Oil hits China's trade surplus

China's imports in May grew at their fastest rate since 2004, driven by surging commodity prices, but its exports were also unexpectedly…

China's imports in May grew at their fastest rate since 2004, driven by surging commodity prices, but its exports were also unexpectedly strong as buoyant emerging markets compensated for sluggish US demand.

Higher raw material costs also pushed up China's factory-gate inflation to 8.2 per cent in May, the highest in nearly four years, suggesting price pressures in the pipeline that could limit any moderation in consumer inflation in coming months.

China's trade surplus in May hit $20.2 billion, down 10 per cent from a year earlier, after imports grew more strongly then exports, as they have done every month since October apart from one. The surplus was close to expectations.

The evidence that the surplus is cresting will offer some relief to Chinese policy makers who will hold high-level talks with their counterparts in the United States next week.

But the surplus is not shrinking quickly enough to relieve the headache facing the central bank, for cash flooding into the country from exports is one of the root causes of inflation.

May's imports soared 40 per cent, beating forecasts. But the 28.1 per cent rise in exports also far surpassed the market's 20 per cent projection.

China's foreign exchange reserves, already the world's largest, grew a record $74.5 billion in April, adding to the vast pool of liquidity that threatens to push prices still higher.

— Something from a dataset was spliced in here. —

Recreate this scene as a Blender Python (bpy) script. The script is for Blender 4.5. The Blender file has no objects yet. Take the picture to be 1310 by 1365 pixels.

The central bank signalled its concern on Saturday with an aggressive 1 percentage point increase in banks' reserve requirements to sop up some of the surplus cash in the economy.

That rise, which ties up deposits that banks could otherwise lend out, was interpreted as a harsh tightening step by investors and triggered a steep fall in China's stock markets.

The country's benchmark index briefly dipped below the psychologically important level of 3,000 today but pared losses to close 1.6 per cent lower at 3,024. It's down more than 40 per cent so far this year.

The 8.2 per cent increase in producer prices was a touch below market expectations but was up from 8.1 per cent in April as food, energy and raw material costs all surged at a double-digit pace.

It was the tenth straight month of accelerating producer prices and was the highest reading since October 2004.